The OECD said the reforms would go a long way to reducing dangers but that the leverage ratio figure, which limits the amount of debt that can be used to finance the bank's assets, "is still modest in view of the risks involved."

"The need for substantial tightening of capital requirements is reinforced by the absence of an internationally co-ordinated resolution mechanism which could help avoid the rescue of a failing bank by the government," said the report.

"It is crucial that, at the least, the proposed capital requirements for the Big-2 are implemented in full. A stricter leverage ratio requirement should be introduced."

Swiss banking is dominated by Credit Suisse and UBS. The latter suffered major losses in the 2008 financial crisis and was the subject of a government rescue package including a capital injection of six billion francs ($6.4 billion).

While Swiss banks' direct exposure to the current euro debt problems is low, "Switzerland could be affected by global financial turbulence through the banking sector," OECD secretary general Angel Gurria said while presenting the report in Bern.

Swiss Economics Minister Johann Schneider-Amman told the conference that the recent legislation had been agreed as part of an "acceptable compromise" among lawmakers and that the schedule was fixed for its implementation.

"The important issue is that we came to a reasonable decision, we have got to follow it and we will achieve it at the latest by 2019," he said.

"In the meantime it is in the best interests of the two big guys concerned to make sure that they achieve their stability.

"If it is done earlier and more ambitiously," then nobody would blame them, said the minister, addressing media in English.

In its analysis of the Swiss economy in the same survey, the OECD said recovery from recession slowed in 2011 and forecast a period of stagnation in the near term, particularly in the manufacturing sector, due to decreased trade and the strong Swiss franc.

This is in line with the forecast of the Swiss government which predicts weak or negative growth at the start of 2012 but ending the year with 0.5 percent growth, compared with 0.8 percent growth in 2011.

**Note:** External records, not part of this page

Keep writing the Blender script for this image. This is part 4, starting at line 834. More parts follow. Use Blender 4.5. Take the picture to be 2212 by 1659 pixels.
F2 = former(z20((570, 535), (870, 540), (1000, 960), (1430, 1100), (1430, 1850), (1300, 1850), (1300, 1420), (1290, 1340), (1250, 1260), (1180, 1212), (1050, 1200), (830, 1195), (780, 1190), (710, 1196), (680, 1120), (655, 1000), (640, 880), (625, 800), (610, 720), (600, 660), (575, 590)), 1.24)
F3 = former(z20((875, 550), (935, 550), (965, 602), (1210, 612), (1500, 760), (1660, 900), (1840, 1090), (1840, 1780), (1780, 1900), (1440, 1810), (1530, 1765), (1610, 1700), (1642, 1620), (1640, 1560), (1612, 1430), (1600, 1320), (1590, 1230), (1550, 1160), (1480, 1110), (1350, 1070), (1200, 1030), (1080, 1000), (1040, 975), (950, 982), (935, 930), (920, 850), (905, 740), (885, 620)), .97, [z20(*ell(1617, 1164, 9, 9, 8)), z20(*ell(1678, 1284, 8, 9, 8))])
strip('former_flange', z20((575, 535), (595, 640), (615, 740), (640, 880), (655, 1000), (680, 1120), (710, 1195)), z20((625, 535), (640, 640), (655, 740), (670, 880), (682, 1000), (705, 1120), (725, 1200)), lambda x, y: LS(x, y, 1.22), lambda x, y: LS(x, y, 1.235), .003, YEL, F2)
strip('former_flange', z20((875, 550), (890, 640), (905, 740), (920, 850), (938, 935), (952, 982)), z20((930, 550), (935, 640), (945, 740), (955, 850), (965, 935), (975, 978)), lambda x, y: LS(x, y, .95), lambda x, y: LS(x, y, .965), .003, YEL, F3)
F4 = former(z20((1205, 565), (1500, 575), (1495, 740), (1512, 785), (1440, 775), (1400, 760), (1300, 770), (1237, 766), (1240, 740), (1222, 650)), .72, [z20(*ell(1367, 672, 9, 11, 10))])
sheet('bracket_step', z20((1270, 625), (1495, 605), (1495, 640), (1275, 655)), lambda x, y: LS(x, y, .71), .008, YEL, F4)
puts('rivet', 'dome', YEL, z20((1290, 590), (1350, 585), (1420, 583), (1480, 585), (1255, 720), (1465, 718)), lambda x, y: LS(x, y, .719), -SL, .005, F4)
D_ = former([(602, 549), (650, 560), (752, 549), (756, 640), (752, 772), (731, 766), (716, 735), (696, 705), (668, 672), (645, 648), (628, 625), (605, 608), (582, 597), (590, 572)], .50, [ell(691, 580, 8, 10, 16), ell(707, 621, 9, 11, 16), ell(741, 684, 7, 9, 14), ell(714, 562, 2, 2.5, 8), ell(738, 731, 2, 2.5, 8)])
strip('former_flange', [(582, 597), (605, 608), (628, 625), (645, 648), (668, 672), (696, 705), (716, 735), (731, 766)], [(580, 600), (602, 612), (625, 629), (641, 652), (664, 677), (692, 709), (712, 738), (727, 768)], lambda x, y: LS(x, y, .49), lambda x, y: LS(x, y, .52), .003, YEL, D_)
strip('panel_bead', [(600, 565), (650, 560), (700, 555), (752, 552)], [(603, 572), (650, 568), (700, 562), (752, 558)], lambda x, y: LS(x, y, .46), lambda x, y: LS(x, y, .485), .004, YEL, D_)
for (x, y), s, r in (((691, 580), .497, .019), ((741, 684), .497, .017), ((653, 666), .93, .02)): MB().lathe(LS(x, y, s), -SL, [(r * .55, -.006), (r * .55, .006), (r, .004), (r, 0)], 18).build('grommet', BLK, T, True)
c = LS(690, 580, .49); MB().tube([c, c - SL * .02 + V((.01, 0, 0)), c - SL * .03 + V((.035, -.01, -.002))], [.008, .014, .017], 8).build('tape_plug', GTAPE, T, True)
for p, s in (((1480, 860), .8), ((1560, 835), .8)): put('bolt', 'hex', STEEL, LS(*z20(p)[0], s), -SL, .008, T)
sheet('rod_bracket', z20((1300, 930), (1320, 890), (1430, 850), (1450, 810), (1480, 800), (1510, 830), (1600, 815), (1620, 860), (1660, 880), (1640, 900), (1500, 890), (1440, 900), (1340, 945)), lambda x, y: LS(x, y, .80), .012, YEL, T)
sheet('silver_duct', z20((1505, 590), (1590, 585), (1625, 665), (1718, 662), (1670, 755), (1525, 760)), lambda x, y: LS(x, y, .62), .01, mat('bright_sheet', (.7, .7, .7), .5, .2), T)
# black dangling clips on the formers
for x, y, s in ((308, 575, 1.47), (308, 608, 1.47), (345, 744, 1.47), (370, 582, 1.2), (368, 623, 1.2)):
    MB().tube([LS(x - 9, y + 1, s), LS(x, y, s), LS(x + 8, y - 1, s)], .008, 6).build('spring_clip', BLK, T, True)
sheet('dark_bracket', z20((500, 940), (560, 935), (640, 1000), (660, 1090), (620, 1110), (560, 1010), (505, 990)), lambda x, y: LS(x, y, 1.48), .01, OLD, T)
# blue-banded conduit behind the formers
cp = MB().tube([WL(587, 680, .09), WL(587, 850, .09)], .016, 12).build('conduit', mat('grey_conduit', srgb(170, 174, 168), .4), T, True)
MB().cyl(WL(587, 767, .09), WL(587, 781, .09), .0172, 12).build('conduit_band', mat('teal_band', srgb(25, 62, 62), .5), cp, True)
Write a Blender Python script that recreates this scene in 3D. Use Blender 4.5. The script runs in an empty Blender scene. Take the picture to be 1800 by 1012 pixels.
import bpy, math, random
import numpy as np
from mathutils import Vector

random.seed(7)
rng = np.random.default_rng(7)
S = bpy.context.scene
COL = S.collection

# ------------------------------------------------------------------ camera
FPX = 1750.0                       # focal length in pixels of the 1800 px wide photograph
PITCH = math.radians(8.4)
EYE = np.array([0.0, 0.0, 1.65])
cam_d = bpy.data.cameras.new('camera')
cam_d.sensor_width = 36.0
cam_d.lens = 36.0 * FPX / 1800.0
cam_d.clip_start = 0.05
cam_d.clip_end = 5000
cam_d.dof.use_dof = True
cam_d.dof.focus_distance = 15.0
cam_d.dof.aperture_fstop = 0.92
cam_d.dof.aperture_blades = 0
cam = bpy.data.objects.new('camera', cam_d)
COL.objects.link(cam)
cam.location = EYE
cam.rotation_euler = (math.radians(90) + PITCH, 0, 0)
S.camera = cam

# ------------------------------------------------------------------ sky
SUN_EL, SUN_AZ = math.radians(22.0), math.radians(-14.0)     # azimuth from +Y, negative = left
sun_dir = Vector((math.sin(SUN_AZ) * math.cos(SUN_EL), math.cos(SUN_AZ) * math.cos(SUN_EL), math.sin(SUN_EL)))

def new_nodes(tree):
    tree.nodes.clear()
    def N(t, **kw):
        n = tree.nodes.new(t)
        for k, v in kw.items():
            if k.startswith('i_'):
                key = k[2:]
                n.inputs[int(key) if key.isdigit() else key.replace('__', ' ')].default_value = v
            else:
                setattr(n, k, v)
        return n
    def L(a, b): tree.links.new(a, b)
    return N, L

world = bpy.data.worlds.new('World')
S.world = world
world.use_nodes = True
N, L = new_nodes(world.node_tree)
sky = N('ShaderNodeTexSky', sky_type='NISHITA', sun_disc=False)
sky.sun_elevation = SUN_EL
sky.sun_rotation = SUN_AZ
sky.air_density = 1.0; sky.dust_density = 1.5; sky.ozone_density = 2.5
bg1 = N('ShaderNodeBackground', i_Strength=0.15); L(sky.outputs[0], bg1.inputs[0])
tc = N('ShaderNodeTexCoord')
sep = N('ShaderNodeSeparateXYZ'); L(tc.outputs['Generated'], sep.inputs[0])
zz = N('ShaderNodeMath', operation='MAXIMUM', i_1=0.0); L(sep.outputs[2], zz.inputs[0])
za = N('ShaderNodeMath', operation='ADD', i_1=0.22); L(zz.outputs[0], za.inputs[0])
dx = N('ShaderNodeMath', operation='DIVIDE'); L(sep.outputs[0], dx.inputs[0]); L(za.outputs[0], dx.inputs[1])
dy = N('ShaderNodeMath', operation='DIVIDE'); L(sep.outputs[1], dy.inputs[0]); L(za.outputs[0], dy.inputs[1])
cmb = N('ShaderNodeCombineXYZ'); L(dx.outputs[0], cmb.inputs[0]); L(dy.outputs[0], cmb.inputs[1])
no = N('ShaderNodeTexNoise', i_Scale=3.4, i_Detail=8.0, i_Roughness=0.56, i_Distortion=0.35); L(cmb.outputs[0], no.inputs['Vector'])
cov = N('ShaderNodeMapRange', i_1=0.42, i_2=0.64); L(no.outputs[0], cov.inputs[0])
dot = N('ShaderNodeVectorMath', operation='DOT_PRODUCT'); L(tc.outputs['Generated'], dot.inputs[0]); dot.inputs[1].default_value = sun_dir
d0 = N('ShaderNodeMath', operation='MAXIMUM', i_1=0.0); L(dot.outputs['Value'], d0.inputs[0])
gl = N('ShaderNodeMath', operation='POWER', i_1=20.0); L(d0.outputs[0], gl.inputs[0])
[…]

"The economic stability of Switzerland has stood out in the context of economic and financial instability in the rest of the world," said Gurria, who attributed the country's "early, balanced" recovery from the financial crisis to its sound budgetary rules and labour market.

Switzerland, with its youth unemployment figure at 2.5 percent last year, represented a "dramatic exception" from other OECD countries where the figure is closer to 20 percent and in some cases 30 or 40 percent, Gurria said.